The market for talent is vital to encourage and develop talents. It is the presence of the market that allows people to aspire towards being a ‘successful X’ – be it a musician, or a chef, or mathematician. Kids don’t just wake up one day, look at a long path into the forest and say they want to work towards being a cross country runner.

Singapore have been able to nurture and attract talents essentially by drawing proven talents from elsewhere into the market and then celebrating them. The value of doing this can be powerful if resources are poured into directing the nurture of local talents concurrently. Careful thinking about this market and its design is important so that structures can be put in place to ensure this is a virtuous circle. Those identified as talents should be able to support others who are trying to develop themselves. Pay-it-forward type of mentorship should be encouraged.

And those who have benefited personally and individually can pool resources to nurture the next generation. It’s akin to successful lawyers or bankers giving back to their alma mater to start scholarships that support new lawyers and bankers.

Economics that enables change

When Leon Walras set out to made economics a science, he sought to describe the workings of the market using mathematics and even captured the mechanics of its dynamism – the notion that the system is just trying to head towards equilibrium. But the problem with real markets is that the prices never clears the market. Equilibrium is never reached.

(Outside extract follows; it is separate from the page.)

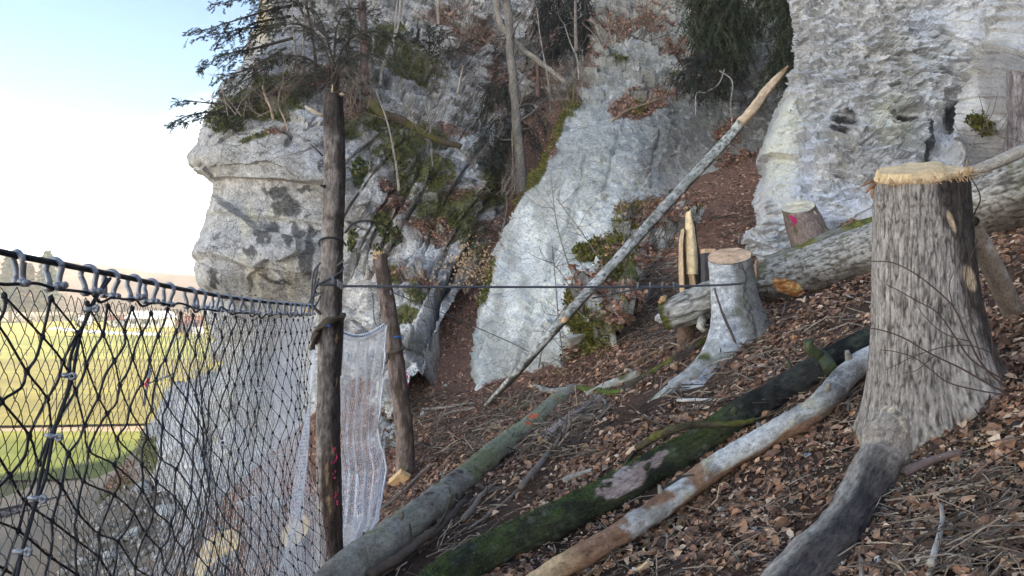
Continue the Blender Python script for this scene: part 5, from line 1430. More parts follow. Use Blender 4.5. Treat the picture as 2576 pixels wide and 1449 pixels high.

If the Walrasian equilibria were reached, there’d be no goods on the shelves of any shops. All the goods would already immediate be in the hands of those who are willing and able to pay for it. And no one would really have the opportunity to master any jobs or pick up any skills reliably because they’ll always be switching jobs and jumping back and forth different production curves in order to optimise the market. Time was a missing ingredient in those equations of economics.

So the equilibria-seeking economics was useful as a way to describe and think about markets to some extent. But for the problems we are dealing with today, we need a new set of economics and approaches that enables us to move the world forward. This is already available as part of development economics and the new institutional economics – we’ve had decades of experiences thinking about laws, competition, market organisations and design in order to guide ourselves all towards the outcomes that can improve the world. It’s probably time for the basic foundations of economics to be about incentives and behaviours rather than demand and supply.

Bureacracy solution

Did you know that bureaucracy is a solution to disorganisation and disorder? Hierarchy introduced some degree of check and balance that enable things to move in an orderly fashion where discretion at various levels would have created sheer chaos. Industrialism is built on finding good-enough practices to be put into a standard operating procedure and with simple enough indicator for the average person to check if instructions were being followed and things were moving normally.

Bureaucracies were not built to retain or use talents – they were built to ensure continued, smooth operations and to maintain status quo. They worked in a world which changed slowly. And they created broad based benefits as it enabled the average person to get a good job, progress through the ranks and be considered to have done well in life.

So not all bureaucracies are bad or made to cause trouble. The difficulty comes when there’s a need to change. As the system is built to hang on to status quo, it becomes hard to change or shift with new needs. And then it becomes strained. Not only so, in order to meet changing needs, additional work-around and often more bureaucracies were created.

The future we want to step into is not one that’s void of bureaucracies but one where breathing spaces are built into bureaucracy to enable changes and where the rationale of rules must hold within the new context or those rules can be ignored. After all, it is often more important to understand contexts than to understand rules.